- **SHORT EXERCISE**
Write out every record in full, exactly as written, please.

───── DATA TO PROCESS

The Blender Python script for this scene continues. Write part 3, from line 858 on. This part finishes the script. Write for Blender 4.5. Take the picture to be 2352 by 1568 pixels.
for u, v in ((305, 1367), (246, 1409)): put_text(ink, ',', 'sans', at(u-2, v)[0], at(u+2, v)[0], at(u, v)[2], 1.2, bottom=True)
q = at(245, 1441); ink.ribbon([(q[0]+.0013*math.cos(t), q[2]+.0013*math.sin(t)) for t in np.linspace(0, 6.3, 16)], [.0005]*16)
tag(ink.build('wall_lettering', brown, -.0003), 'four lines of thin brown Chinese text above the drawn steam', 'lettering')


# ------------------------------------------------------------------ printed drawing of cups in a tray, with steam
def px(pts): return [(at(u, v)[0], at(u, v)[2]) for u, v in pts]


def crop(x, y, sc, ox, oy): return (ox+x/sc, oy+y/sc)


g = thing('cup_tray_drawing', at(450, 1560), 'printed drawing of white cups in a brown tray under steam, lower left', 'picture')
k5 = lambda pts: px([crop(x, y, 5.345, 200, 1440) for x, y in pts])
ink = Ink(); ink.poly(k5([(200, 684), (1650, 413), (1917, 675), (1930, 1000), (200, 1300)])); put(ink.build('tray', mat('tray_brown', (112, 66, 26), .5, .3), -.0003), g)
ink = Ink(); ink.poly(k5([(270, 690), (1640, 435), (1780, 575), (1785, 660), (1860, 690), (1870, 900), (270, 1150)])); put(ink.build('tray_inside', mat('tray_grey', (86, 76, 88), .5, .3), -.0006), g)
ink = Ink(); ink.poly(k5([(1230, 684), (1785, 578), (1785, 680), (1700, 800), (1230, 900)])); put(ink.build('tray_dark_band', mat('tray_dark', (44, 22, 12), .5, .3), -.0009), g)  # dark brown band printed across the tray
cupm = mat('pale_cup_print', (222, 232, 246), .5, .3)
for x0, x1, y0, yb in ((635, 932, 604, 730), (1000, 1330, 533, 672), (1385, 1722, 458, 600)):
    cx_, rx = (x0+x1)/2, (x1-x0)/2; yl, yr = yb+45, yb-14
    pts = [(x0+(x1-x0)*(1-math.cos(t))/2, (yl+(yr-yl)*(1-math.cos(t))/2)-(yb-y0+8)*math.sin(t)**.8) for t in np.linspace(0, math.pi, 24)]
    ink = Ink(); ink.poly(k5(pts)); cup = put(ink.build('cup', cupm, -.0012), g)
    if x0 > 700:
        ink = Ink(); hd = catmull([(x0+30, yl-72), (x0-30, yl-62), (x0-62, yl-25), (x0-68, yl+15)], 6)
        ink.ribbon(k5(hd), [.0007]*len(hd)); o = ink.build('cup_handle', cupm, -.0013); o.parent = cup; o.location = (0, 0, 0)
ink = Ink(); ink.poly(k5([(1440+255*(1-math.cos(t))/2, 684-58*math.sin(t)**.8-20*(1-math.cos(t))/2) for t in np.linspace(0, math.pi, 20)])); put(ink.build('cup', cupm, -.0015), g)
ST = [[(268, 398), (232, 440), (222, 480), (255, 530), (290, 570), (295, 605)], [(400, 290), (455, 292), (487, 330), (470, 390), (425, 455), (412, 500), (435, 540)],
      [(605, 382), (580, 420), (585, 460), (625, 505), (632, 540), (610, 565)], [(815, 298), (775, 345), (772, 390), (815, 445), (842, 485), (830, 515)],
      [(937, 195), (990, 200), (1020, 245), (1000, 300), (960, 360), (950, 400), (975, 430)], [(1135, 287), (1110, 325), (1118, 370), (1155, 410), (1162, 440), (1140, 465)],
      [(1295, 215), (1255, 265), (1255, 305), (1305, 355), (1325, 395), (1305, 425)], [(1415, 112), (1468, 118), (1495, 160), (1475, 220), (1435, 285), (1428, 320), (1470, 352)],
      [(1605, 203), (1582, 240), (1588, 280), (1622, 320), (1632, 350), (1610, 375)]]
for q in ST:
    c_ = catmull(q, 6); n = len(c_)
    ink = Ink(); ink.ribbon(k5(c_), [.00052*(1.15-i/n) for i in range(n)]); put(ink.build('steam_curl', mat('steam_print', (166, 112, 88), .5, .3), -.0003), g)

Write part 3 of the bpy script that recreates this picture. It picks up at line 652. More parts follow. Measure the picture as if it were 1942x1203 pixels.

──────────

- **RESULT FOR THIS EXERCISE**
The Blender Python script for this scene continues. Write part 3, from line 858 on. This part finishes the script. Write for Blender 4.5. Take the picture to be 2352 by 1568 pixels.
for u, v in ((305, 1367), (246, 1409)): put_text(ink, ',', 'sans', at(u-2, v)[0], at(u+2, v)[0], at(u, v)[2], 1.2, bottom=True)
q = at(245, 1441); ink.ribbon([(q[0]+.0013*math.cos(t), q[2]+.0013*math.sin(t)) for t in np.linspace(0, 6.3, 16)], [.0005]*16)
tag(ink.build('wall_lettering', brown, -.0003), 'four lines of thin brown Chinese text above the drawn steam', 'lettering')


# ------------------------------------------------------------------ printed drawing of cups in a tray, with steam
def px(pts): return [(at(u, v)[0], at(u, v)[2]) for u, v in pts]


def crop(x, y, sc, ox, oy): return (ox+x/sc, oy+y/sc)


g = thing('cup_tray_drawing', at(450, 1560), 'printed drawing of white cups in a brown tray under steam, lower left', 'picture')
k5 = lambda pts: px([crop(x, y, 5.345, 200, 1440) for x, y in pts])
ink = Ink(); ink.poly(k5([(200, 684), (1650, 413), (1917, 675), (1930, 1000), (200, 1300)])); put(ink.build('tray', mat('tray_brown', (112, 66, 26), .5, .3), -.0003), g)
ink = Ink(); ink.poly(k5([(270, 690), (1640, 435), (1780, 575), (1785, 660), (1860, 690), (1870, 900), (270, 1150)])); put(ink.build('tray_inside', mat('tray_grey', (86, 76, 88), .5, .3), -.0006), g)
ink = Ink(); ink.poly(k5([(1230, 684), (1785, 578), (1785, 680), (1700, 800), (1230, 900)])); put(ink.build('tray_dark_band', mat('tray_dark', (44, 22, 12), .5, .3), -.0009), g)  # dark brown band printed across the tray
cupm = mat('pale_cup_print', (222, 232, 246), .5, .3)
for x0, x1, y0, yb in ((635, 932, 604, 730), (1000, 1330, 533, 672), (1385, 1722, 458, 600)):
    cx_, rx = (x0+x1)/2, (x1-x0)/2; yl, yr = yb+45, yb-14
    pts = [(x0+(x1-x0)*(1-math.cos(t))/2, (yl+(yr-yl)*(1-math.cos(t))/2)-(yb-y0+8)*math.sin(t)**.8) for t in np.linspace(0, math.pi, 24)]
    ink = Ink(); ink.poly(k5(pts)); cup = put(ink.build('cup', cupm, -.0012), g)
    if x0 > 700:
        ink = Ink(); hd = catmull([(x0+30, yl-72), (x0-30, yl-62), (x0-62, yl-25), (x0-68, yl+15)], 6)
        ink.ribbon(k5(hd), [.0007]*len(hd)); o = ink.build('cup_handle', cupm, -.0013); o.parent = cup; o.location = (0, 0, 0)
ink = Ink(); ink.poly(k5([(1440+255*(1-math.cos(t))/2, 684-58*math.sin(t)**.8-20*(1-math.cos(t))/2) for t in np.linspace(0, math.pi, 20)])); put(ink.build('cup', cupm, -.0015), g)
ST = [[(268, 398), (232, 440), (222, 480), (255, 530), (290, 570), (295, 605)], [(400, 290), (455, 292), (487, 330), (470, 390), (425, 455), (412, 500), (435, 540)],
      [(605, 382), (580, 420), (585, 460), (625, 505), (632, 540), (610, 565)], [(815, 298), (775, 345), (772, 390), (815, 445), (842, 485), (830, 515)],
      [(937, 195), (990, 200), (1020, 245), (1000, 300), (960, 360), (950, 400), (975, 430)], [(1135, 287), (1110, 325), (1118, 370), (1155, 410), (1162, 440), (1140, 465)],
      [(1295, 215), (1255, 265), (1255, 305), (1305, 355), (1325, 395), (1305, 425)], [(1415, 112), (1468, 118), (1495, 160), (1475, 220), (1435, 285), (1428, 320), (1470, 352)],
      [(1605, 203), (1582, 240), (1588, 280), (1622, 320), (1632, 350), (1610, 375)]]
for q in ST:
    c_ = catmull(q, 6); n = len(c_)
    ink = Ink(); ink.ribbon(k5(c_), [.00052*(1.15-i/n) for i in range(n)]); put(ink.build('steam_curl', mat('steam_print', (166, 112, 88), .5, .3), -.0003), g)

Write part 3 of the bpy script that recreates this picture. It picks up at line 652. More parts follow. Measure the picture as if it were 1942x1203 pixels.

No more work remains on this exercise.